Friday, Aug. 15, 1997 | 9:26 a.m.

Al Unser Jr. is too professional to start celebrating a victory before reaching the checkered flag.

But he was thinking about what a win would mean to him and the Penske team when his engine failed 100 yards from the final turn on Road America's four-mile road course in Elk hart Lake, Wis.

A stunned Unser was still coasting to a halt when Michael Andretti shot past on his way to victory in last year's Texaco-Havoline 200.

Unser, a second-generation Indy-car star, has 31 CART victories, including two in the Indianapolis 500. But the Road America race was the closest he had come to a victory since spraying the winner's champagne in September 1995 at Vancouver.

"That was a killer," said Unser, who will try and turn things around for himself and Marlboro Team Penske this weekend at Road America. "We led 25 of the 50 laps in that race, and all we had to do was finish.

"But the same thing happens to everybody. Michael has lost them like that, too. And I've won them when somebody else broke. It all evens out in the end."

Still, the losing streak now is 30 races for Unser, whose teammate Paul Tracy also has been struggling recently after winning three straight races early in the PPG CART World Series season.

"There isn't any one reason for this winless streak," Unser, 36, said. "It's a combination of many things.

"Our cars aren't working that well right now. The level of competition in the CART series is stronger than it's ever been. I also haven't finished seven of the 13 races we've run this year, six because of mechanical failures."

The latest non-finish came last week at Mid-Ohio, where an engine failure relegated him to a 22nd-place finish.

"We're all doing the best we can and we're not giving up," Unser said. "I'm more frustrated than anyone. It seems that everyone is trying to find one thing to blame it on."

For some people, that one thing is the driver.

As the losing streak has increased, there have been unfounded rumors of a drinking problem and also talk that Unser wants to drive in the Indy 500 -- now an Indy Racing League event -- so badly that he'd leave the elite Penske team for an IRL ride.

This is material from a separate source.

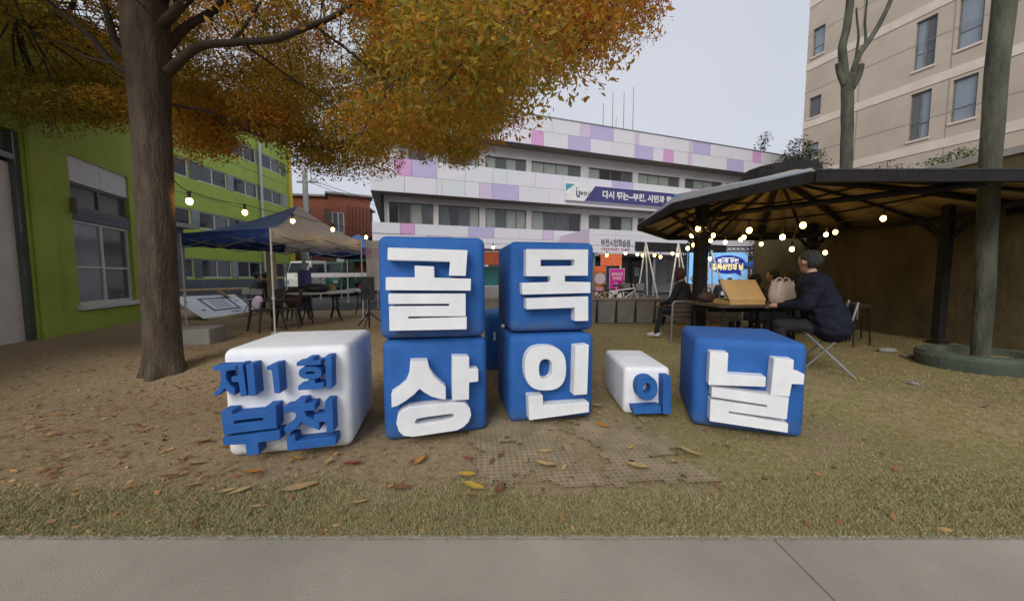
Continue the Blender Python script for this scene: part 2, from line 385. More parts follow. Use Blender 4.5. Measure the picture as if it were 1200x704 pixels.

"Because I drive for the top car owner (Roger Penske) and one of the best sponsors in the business, people feel that I should be out there winning all the time, and (that) it's me who has the problem because I haven't won," Unser said.

"If there was a problem, either personal or professional, I'd be gone. I'd be fired. But Roger hasn't given me any indication that the team doesn't want me any longer, and I have no desire to go race for anyone else or in any other series.

"I haven't changed my desire for winning since the day I got in an Indy-car over 16 years ago. If you try forcing a victory, it won't come. I've had losing streaks before. Racing is fickle, and my dad always told me, 'When you're hot, your hot, and the next day, you're not.' And I'm not right now. But we'll light the burner again, maybe this week."

* ELSEWHERE: Hermie Sadler set a track record for Busch cars in qualifying for Saturday's Detroit Gasket 200 with a lap of 175.511 mph at Michigan Speedway. ... Rick Hendrick, who has had enormous success as a auto dealer and stock car team owner, pleaded guilty to mail fraud in a plea agreement in a business bribery case that should keep him out of jail.